Entanglements and Divination

Animistic systems rarely have explicit models of a purely animistic ‘extra dimension' or whatever, through which the powers inherent in physical phenomena act on the world. Where such animistic dimensions exist they tend to become identified either with alternative states of consciousness that the shaman induces by various means, or with some sort of spirit realm.

The hypothesis of spirits arises naturally out of the human propensity to form a ‘self-image' and a ‘theory of mind.' We would find it almost impossible to live without a self-image. Somehow we have to develop a model of ourselves inside of our heads so that we can separate our perceptions into those relating to self and to those relating to the outside world. As we develop, our self-image becomes more sophisticated as we incorporate abstract concepts into it, and we become very dependent upon it to structure our lives; we cannot imagine its absence and so we may come to believe that it must exist as an immortal soul. You can turn off the self-image with certain mystical practices or large doses of hallucinogens, and then you seem to become everything that you perceive; the object placed in your hand becomes part of your body, you become one with the tree in your field of vision, or with a religious notion in your thoughts. People with a seriously impaired self-image cannot act effectively in the world and we regard them as mad.

We would also find it very difficult to deal with our personal worlds if we did not, at an early age, develop the hypothesis that other people had intentions and perceptions that their actual behavior often concealed or only partially revealed. Autistic people seem to lack this ability to various degrees of severity.

Our inbuilt propensity to form a self-image and a theory of mind leads quite naturally to the idea of souls and spirits and gods, or ‘sky fairies' as some atheists unkindly call them.

We cannot imagine ourselves dead nor what happens to the self we ascribe to other people when they die. We perceive the natural world as capricious and perhaps therefore possessed of minds (gods) or perhaps one big mind (God).

The theory of spirits, or spiritism, crept up quite quickly on pure animism and held a dominant position in magical theory until scientific analogies began to take over.

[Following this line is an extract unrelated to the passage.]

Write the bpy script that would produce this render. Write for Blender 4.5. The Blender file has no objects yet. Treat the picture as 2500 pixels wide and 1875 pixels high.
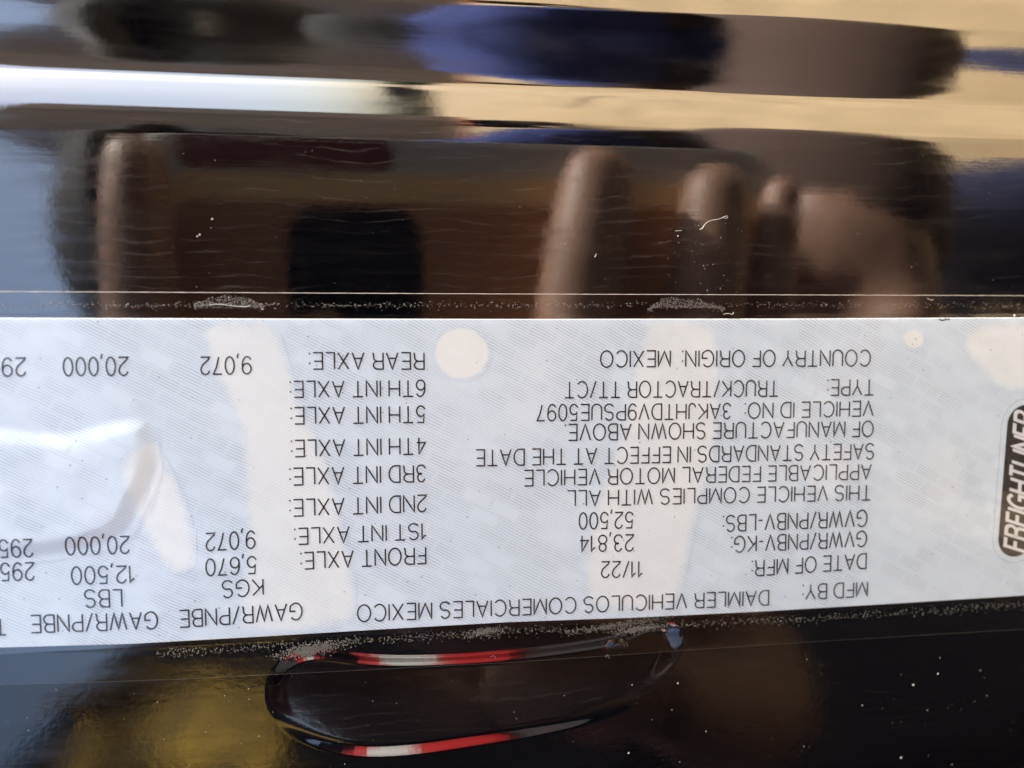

The old pagans saw mind everywhere, and personified natural phenomena as gods -- household gods for small matters and bigger gods for more serious matters like storms, mountains, oceans, cities, and the afterlife. Having imputed mind everywhere, the ancients could at least try to enter into negotiation with it. Prayer and sacrifice to the big gods thus became the staple religious activities whilst magic offered some latitude for trying to push around and command the smaller ones.

Monotheism arose as the pagan systems collapsed under a cacophony of too many gods and an expanding sense of self-image. Pagans did not attribute their lusts and their warlike impulses, for example, to their own sense of self, but rather to the gods, so they could only expand their own sense of agency and identity by adding more gods to their pantheons to explain themselves to themselves. Replacing all this with a unitary deity had the advantage of enlarging the self-image, but at the expense of condemning a large amount of socially dubious behavior to the demonic realms. You do not see many temple prostitutes in monotheist institutions for example. However this in itself brought a political dividend. Social control gets much easier if you only have one priesthood, one consensus identity, and one set of rules.

Magic within the monotheistic spiritism becomes legally perilous. The priesthood rarely tolerates freelance negotiation with the spirit realm so folk magic goes underground, but the priests themselves usually develop a characteristic type of spiritist magic of which we see examples in Kabbala and Goetia and the Islamic Djinn or Genies. Here the magician commands lesser spirits by invoking the power of God. As most monotheisms (at least in their youth) tend to leave a host of lesser spirits in charge of mundane matters, the priest/magician can conjure for almost anything by the double proxy of God and lesser spirit.

Given the belief that mind suffuses everything, this all makes perfect sense. In modern terms it still makes a certain amount of magical sense if we assume that ensigilising phenomena as spirits renders them easier for the mind to interact with. The spiritist paradigm that sees mind in all things will probably always influence human thought if only because human thought remains the tool by which we investigate the world. Not a few scientists have exclaimed that the universe consists entirely of thoughts or mind stuff, but they had mostly been calculating too hard or overdoing the nitrous oxide.

In terms of its value as a magical theory, the spiritist paradigm has very little real explanatory or predictive power. We all know what ‘the spirit realm' means -- it means whatever the spiritist wants it to mean. In other words it has fantastically complicated and more or less arbitrary and variable properties. Thus it cannot tell us anything about possible or impossible, or probable or improbable forms of magic.